* start Given material *

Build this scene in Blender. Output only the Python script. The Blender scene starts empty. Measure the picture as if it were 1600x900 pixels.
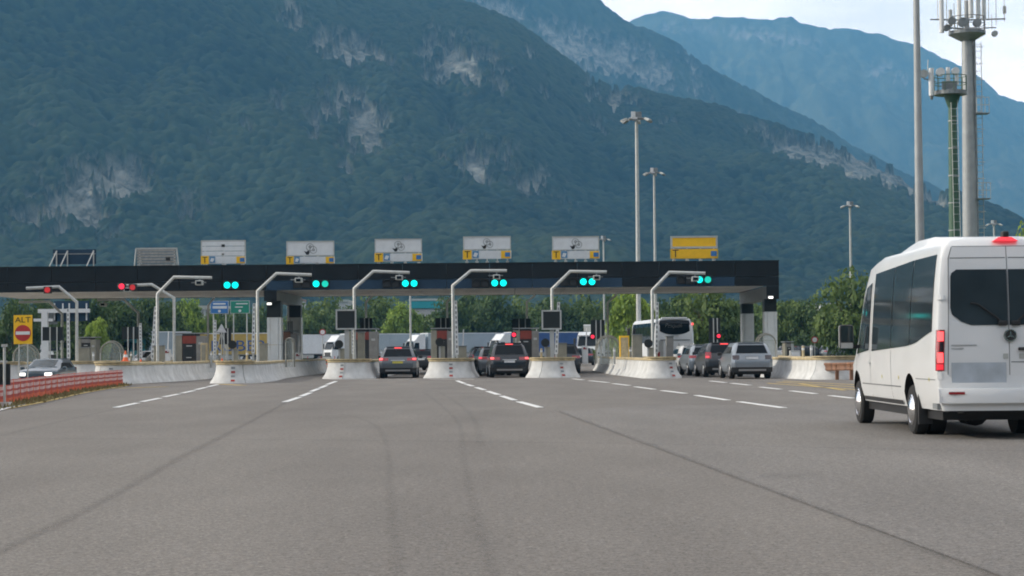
import bpy, bmesh, math, random
import numpy as np
from mathutils import Vector, Matrix
R = math.radians
random.seed(7); rng = np.random.default_rng(7)
S = bpy.context.scene
COL = S.collection

# ------------------------------------------------------------------ camera
FOC, EYE = 3100.0, 1.27
CAMROT = Matrix.Rotation(math.pi/2 + math.atan(99/FOC), 3, 'X') @ Matrix.Rotation(R(-0.5), 3, 'Z')
cam = bpy.data.cameras.new('camera'); camo = bpy.data.objects.new('camera', cam); COL.objects.link(camo)
camo.location = (0, 0, EYE); camo.rotation_euler = CAMROT.to_euler()
cam.sensor_width = 36; cam.lens = 36*FOC/1600; cam.clip_start = 0.1; cam.clip_end = 60000
S.camera = camo

# ------------------------------------------------------------------ light
SUN_EL, SUN_AZ = R(27), R(-84)          # azimuth from +Y towards +X
to_sun = Vector((math.sin(SUN_AZ)*math.cos(SUN_EL), math.cos(SUN_AZ)*math.cos(SUN_EL), math.sin(SUN_EL)))
sun = bpy.data.lights.new('sun', 'SUN'); sun.energy = 3.0; sun.angle = R(0.6); sun.color = (1.0, 0.90, 0.74)
suno = bpy.data.objects.new('sun', sun); COL.objects.link(suno)
suno.rotation_euler = (-to_sun).to_track_quat('-Z', 'Y').to_euler(); suno.location = (-60, 0, 60)
W = bpy.data.worlds.new('World'); S.world = W; W.use_nodes = True
nt = W.node_tree; nt.nodes.clear()
wo = nt.nodes.new('ShaderNodeOutputWorld'); bg = nt.nodes.new('ShaderNodeBackground')
sky = nt.nodes.new('ShaderNodeTexSky'); sky.sky_type = 'NISHITA'; sky.sun_disc = False
sky.sun_elevation = SUN_EL; sky.sun_rotation = SUN_AZ; sky.air_density = 1.0; sky.dust_density = 1.2; sky.ozone_density = 1.5
# thin bright cloud veil over the whole sky
tc = nt.nodes.new('ShaderNodeTexCoord'); mp = nt.nodes.new('ShaderNodeMapping'); mp.inputs['Scale'].default_value = (3, 3, 11)
nz = nt.nodes.new('ShaderNodeTexNoise'); nz.inputs['Scale'].default_value = 1.6; nz.inputs['Detail'].default_value = 7; nz.inputs['Roughness'].default_value = 0.55
cr = nt.nodes.new('ShaderNodeValToRGB'); cr.color_ramp.elements[0].position = 0.36; cr.color_ramp.elements[1].position = 0.66
cr.color_ramp.elements[0].color = (0.5, 0.5, 0.5, 1); cr.color_ramp.elements[1].color = (1, 1, 1, 1)
mx = nt.nodes.new('ShaderNodeMixRGB'); mx.inputs[2].default_value = (28.5, 24.8, 21.6, 1)
L = nt.links.new
L(tc.outputs['Generated'], mp.inputs['Vector']); L(mp.outputs[0], nz.inputs['Vector']); L(nz.outputs['Fac'], cr.inputs[0])
sx = nt.nodes.new('ShaderNodeSeparateXYZ'); L(tc.outputs['Generated'], sx.inputs[0])
def wm(op, a, b=None):
    q = nt.nodes.new('ShaderNodeMath'); q.operation = op
    for i, v in enumerate((a, b)):
        if v is None: continue
        if isinstance(v, (int, float)): q.inputs[i].default_value = v
        else: L(v, q.inputs[i])
    return q.outputs[0]
veil = wm('SUBTRACT', 1.0, wm('POWER', 2.718, wm('DIVIDE', -0.34, wm('ADD', wm('MAXIMUM', sx.outputs[2], 0.0), 0.06))))
L(wm('MULTIPLY', veil, cr.outputs[0]), mx.inputs[0]); L(sky.outputs[0], mx.inputs[1]); L(mx.outputs[0], bg.inputs[0]); bg.inputs[1].default_value = 0.12
L(bg.outputs[0], wo.inputs[0])
S.view_settings.view_transform = 'Standard'; S.view_settings.look = 'None'
S.view_settings.exposure = 0.38; S.view_settings.gamma = 1.0
S.cycles.use_denoising = True; S.cycles.denoising_prefilter = 'ACCURATE'; S.cycles.filter_width = 1.9; S.cycles.max_bounces = 6

HAZE = 0.00018

# ------------------------------------------------------------------ helpers
def ray(px, py): return CAMROT @ Vector(((px-800)/FOC, (450-py)/FOC, -1.0))
def Wp(px, py, Y):
    d = ray(px, py); t = Y/d.y
    return Vector((d.x*t, Y, EYE + d.z*t))
def G(px, py):
    d = ray(px, py); t = -EYE/d.z
    return Vector((d.x*t, d.y*t, 0))

MATS = {}
def mat(name, col, rough=0.6, metal=0.0, var=0.12, scale=3.0, bump=0.0, bscale=40.0, emit=None, estr=0.0, coat=0.0, trans=0.0, alpha=1.0, spec=0.5, stain=None, sfac=0.0, sscale=0.8):
    m = bpy.data.materials.new(name); m.use_nodes = True; n = m.node_tree; b = n.nodes['Principled BSDF']
    b.inputs['Roughness'].default_value = rough; b.inputs['Metallic'].default_value = metal
    b.inputs['Specular IOR Level'].default_value = spec
    if coat: b.inputs['Coat Weight'].default_value = coat; b.inputs['Coat Roughness'].default_value = 0.05
    t = n.nodes.new('ShaderNodeTexCoord'); z = n.nodes.new('ShaderNodeTexNoise')
    z.inputs['Scale'].default_value = scale; z.inputs['Detail'].default_value = 5
    n.links.new(t.outputs['Object'], z.inputs['Vector'])
    r = n.nodes.new('ShaderNodeMapRange'); r.inputs[1].default_value = 0.3; r.inputs[2].default_value = 0.7
    r.inputs[3].default_value = 1-var; r.inputs[4].default_value = 1+var
    n.links.new(z.outputs['Fac'], r.inputs[0])
    mu = n.nodes.new('ShaderNodeMixRGB'); mu.blend_type = 'MULTIPLY'; mu.inputs[0].default_value = 1; mu.inputs[1].default_value = (*col, 1)
    n.links.new(r.outputs[0], mu.inputs[2]); out = mu.outputs[0]
    if stain:
        z2 = n.nodes.new('ShaderNodeTexNoise'); z2.inputs['Scale'].default_value = sscale; z2.inputs['Detail'].default_value = 8; z2.inputs['Roughness'].default_value = 0.65
        mp = n.nodes.new('ShaderNodeMapping'); mp.inputs['Scale'].default_value = (1, 1, 0.25)
        n.links.new(t.outputs['Object'], mp.inputs[0]); n.links.new(mp.outputs[0], z2.inputs['Vector'])
        r2 = n.nodes.new('ShaderNodeMapRange'); r2.inputs[1].default_value = 0.45; r2.inputs[2].default_value = 0.75; r2.inputs[4].default_value = sfac
        n.links.new(z2.outputs['Fac'], r2.inputs[0])
        m2 = n.nodes.new('ShaderNodeMixRGB'); m2.inputs[2].default_value = (*stain, 1)
        n.links.new(r2.outputs[0], m2.inputs[0]); n.links.new(out, m2.inputs[1]); out = m2.outputs[0]
    n.links.new(out, b.inputs['Base Color'])
    if bump:
        z3 = n.nodes.new('ShaderNodeTexNoise'); z3.inputs['Scale'].default_value = bscale; z3.inputs['Detail'].default_value = 6
        n.links.new(t.outputs['Object'], z3.inputs['Vector'])
        bp = n.nodes.new('ShaderNodeBump'); bp.inputs['Strength'].default_value = bump; bp.inputs['Distance'].default_value = 0.02
        n.links.new(z3.outputs['Fac'], bp.inputs['Height']); n.links.new(bp.outputs[0], b.inputs['Normal'])
    if emit: b.inputs['Emission Color'].default_value = (*emit, 1); b.inputs['Emission Strength'].default_value = estr
    if trans: b.inputs['Transmission Weight'].default_value = trans
    if alpha < 1: b.inputs['Alpha'].default_value = alpha
    MATS[name] = m; return m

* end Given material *

> Problem
Transcribe exactly, with no pictures, the lines running from the first line of the material through the line holding "COL = S.collection".

> Written solution
Build this scene in Blender. Output only the Python script. The Blender scene starts empty. Measure the picture as if it were 1600x900 pixels.
import bpy, bmesh, math, random
import numpy as np
from mathutils import Vector, Matrix
R = math.radians
random.seed(7); rng = np.random.default_rng(7)
S = bpy.context.scene
COL = S.collection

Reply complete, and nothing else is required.